**** COLLECTED DATA

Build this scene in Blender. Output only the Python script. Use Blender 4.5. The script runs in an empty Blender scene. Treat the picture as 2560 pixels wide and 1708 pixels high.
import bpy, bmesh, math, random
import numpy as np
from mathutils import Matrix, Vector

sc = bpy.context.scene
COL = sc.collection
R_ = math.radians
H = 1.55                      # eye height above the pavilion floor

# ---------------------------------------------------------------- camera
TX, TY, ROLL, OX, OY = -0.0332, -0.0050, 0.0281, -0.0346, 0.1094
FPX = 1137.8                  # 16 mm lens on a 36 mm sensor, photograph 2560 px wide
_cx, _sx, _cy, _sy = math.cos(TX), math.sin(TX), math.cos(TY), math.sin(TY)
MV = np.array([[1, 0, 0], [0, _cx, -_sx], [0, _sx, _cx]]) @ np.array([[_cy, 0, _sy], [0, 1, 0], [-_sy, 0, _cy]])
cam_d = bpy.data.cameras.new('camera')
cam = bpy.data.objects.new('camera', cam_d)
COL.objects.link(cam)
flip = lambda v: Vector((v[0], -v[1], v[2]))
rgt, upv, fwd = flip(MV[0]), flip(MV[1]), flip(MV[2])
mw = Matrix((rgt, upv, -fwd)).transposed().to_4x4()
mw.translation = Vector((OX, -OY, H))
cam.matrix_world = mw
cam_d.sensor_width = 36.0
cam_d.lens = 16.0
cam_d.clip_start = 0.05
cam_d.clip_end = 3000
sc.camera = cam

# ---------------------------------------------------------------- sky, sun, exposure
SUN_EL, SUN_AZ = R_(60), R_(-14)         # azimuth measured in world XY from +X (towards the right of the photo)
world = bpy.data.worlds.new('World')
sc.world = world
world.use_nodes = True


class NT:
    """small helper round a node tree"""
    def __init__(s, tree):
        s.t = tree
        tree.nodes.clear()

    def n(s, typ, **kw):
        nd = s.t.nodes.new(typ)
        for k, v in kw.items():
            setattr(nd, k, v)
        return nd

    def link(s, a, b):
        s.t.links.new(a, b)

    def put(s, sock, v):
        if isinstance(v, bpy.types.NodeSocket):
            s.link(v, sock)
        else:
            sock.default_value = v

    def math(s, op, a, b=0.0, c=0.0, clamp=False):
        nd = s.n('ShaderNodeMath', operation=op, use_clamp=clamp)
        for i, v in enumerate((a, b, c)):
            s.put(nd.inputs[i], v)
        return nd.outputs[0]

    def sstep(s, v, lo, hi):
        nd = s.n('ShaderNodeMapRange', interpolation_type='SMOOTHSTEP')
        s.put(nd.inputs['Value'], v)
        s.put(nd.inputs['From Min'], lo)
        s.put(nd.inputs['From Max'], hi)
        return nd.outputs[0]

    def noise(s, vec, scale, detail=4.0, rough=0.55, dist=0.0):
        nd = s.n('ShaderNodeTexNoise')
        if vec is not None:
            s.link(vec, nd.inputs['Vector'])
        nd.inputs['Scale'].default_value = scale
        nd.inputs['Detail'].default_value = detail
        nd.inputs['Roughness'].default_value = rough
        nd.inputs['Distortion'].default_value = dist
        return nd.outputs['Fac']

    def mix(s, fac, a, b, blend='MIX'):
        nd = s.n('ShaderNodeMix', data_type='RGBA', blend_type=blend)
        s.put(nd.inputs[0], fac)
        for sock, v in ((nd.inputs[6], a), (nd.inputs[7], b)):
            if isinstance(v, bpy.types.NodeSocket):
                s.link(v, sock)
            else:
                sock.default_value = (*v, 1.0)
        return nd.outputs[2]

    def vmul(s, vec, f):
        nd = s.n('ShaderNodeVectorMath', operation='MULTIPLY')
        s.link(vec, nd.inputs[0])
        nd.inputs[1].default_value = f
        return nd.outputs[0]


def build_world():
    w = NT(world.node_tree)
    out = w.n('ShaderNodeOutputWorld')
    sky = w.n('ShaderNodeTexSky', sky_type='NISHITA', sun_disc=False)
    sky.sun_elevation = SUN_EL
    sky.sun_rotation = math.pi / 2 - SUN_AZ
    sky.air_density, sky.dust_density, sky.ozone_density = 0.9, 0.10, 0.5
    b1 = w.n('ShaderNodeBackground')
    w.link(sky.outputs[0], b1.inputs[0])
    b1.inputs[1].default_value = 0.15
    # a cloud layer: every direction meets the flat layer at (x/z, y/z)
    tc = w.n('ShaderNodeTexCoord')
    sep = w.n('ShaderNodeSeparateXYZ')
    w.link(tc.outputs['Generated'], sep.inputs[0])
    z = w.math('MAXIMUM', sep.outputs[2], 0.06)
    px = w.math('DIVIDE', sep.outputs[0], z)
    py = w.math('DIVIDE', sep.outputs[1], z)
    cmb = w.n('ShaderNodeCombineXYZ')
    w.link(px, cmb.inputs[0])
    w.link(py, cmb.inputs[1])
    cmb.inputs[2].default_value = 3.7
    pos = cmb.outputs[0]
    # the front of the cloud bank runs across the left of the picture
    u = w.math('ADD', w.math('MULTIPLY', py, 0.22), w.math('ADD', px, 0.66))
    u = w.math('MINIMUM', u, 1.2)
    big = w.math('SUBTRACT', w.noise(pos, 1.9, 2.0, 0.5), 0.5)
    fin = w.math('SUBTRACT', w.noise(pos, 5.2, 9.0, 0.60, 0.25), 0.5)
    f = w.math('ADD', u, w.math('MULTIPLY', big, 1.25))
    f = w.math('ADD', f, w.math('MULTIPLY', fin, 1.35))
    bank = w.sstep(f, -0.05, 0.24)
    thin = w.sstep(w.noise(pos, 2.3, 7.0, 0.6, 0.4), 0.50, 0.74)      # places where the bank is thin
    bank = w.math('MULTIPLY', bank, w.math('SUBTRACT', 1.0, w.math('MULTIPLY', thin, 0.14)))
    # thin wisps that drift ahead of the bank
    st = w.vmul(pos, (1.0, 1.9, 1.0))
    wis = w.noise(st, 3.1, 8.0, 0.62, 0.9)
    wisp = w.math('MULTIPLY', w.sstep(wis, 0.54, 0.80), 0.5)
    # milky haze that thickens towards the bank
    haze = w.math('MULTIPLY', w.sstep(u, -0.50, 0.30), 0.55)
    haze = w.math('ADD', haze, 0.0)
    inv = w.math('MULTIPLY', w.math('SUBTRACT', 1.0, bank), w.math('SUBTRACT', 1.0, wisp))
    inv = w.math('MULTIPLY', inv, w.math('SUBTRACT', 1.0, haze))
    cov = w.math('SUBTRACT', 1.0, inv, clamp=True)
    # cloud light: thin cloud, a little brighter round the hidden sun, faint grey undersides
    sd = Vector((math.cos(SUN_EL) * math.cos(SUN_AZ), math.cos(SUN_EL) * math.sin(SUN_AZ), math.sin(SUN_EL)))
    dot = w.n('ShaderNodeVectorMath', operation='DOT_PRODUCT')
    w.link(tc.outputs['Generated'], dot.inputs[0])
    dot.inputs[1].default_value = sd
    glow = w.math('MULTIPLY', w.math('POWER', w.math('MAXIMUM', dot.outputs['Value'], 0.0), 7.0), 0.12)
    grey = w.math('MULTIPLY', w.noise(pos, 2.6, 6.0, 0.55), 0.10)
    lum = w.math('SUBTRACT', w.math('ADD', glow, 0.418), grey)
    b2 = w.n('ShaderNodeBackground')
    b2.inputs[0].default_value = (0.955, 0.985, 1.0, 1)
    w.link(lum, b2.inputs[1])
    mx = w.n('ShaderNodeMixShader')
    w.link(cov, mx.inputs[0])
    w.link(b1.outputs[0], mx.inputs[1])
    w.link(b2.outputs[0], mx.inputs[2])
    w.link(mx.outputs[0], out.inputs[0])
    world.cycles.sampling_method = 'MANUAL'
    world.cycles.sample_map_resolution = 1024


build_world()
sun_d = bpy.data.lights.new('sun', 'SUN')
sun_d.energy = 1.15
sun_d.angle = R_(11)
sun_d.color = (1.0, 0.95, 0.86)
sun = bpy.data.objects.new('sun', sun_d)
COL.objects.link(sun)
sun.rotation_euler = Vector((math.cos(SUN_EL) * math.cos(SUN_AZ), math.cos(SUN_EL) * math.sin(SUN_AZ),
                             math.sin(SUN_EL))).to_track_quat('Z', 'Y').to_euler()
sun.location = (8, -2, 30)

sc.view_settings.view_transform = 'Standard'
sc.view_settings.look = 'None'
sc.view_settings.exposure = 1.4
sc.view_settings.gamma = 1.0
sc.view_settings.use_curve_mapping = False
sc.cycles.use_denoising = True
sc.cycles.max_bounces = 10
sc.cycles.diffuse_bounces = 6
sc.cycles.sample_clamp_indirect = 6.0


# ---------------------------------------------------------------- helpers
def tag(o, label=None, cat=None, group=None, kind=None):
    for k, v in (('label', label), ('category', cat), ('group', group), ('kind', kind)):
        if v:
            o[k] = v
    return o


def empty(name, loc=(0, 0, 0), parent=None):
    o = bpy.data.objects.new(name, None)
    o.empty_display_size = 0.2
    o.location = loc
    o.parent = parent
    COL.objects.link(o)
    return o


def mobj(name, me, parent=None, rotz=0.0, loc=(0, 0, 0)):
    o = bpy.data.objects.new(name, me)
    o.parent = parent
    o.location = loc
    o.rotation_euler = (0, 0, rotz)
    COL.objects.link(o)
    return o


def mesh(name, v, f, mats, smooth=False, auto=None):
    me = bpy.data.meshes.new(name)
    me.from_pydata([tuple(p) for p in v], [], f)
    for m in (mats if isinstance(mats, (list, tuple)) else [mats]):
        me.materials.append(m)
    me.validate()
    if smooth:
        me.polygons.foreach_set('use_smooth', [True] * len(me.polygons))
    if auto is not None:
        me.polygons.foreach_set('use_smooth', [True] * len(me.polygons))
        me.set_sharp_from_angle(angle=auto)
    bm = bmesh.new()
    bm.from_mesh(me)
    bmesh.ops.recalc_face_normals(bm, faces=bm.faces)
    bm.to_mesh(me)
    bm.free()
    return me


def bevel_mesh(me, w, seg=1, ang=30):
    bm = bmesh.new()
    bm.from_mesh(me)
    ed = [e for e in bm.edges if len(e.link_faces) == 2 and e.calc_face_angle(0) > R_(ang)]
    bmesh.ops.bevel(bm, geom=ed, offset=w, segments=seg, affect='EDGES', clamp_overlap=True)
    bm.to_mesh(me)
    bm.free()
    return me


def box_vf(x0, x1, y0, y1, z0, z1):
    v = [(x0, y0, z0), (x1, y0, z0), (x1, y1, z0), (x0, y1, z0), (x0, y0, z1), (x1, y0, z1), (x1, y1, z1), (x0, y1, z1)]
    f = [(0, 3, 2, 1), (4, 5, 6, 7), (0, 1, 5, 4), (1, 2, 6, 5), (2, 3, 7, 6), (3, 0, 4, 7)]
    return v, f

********

- _PROBLEM DETAILS_
Only the lines from the beginning of the material above through the line with "the pavilion floor" are wanted; extract them exactly.

- _FULL SOLUTION_
Build this scene in Blender. Output only the Python script. Use Blender 4.5. The script runs in an empty Blender scene. Treat the picture as 2560 pixels wide and 1708 pixels high.
import bpy, bmesh, math, random
import numpy as np
from mathutils import Matrix, Vector

sc = bpy.context.scene
COL = sc.collection
R_ = math.radians
H = 1.55                      # eye height above the pavilion floor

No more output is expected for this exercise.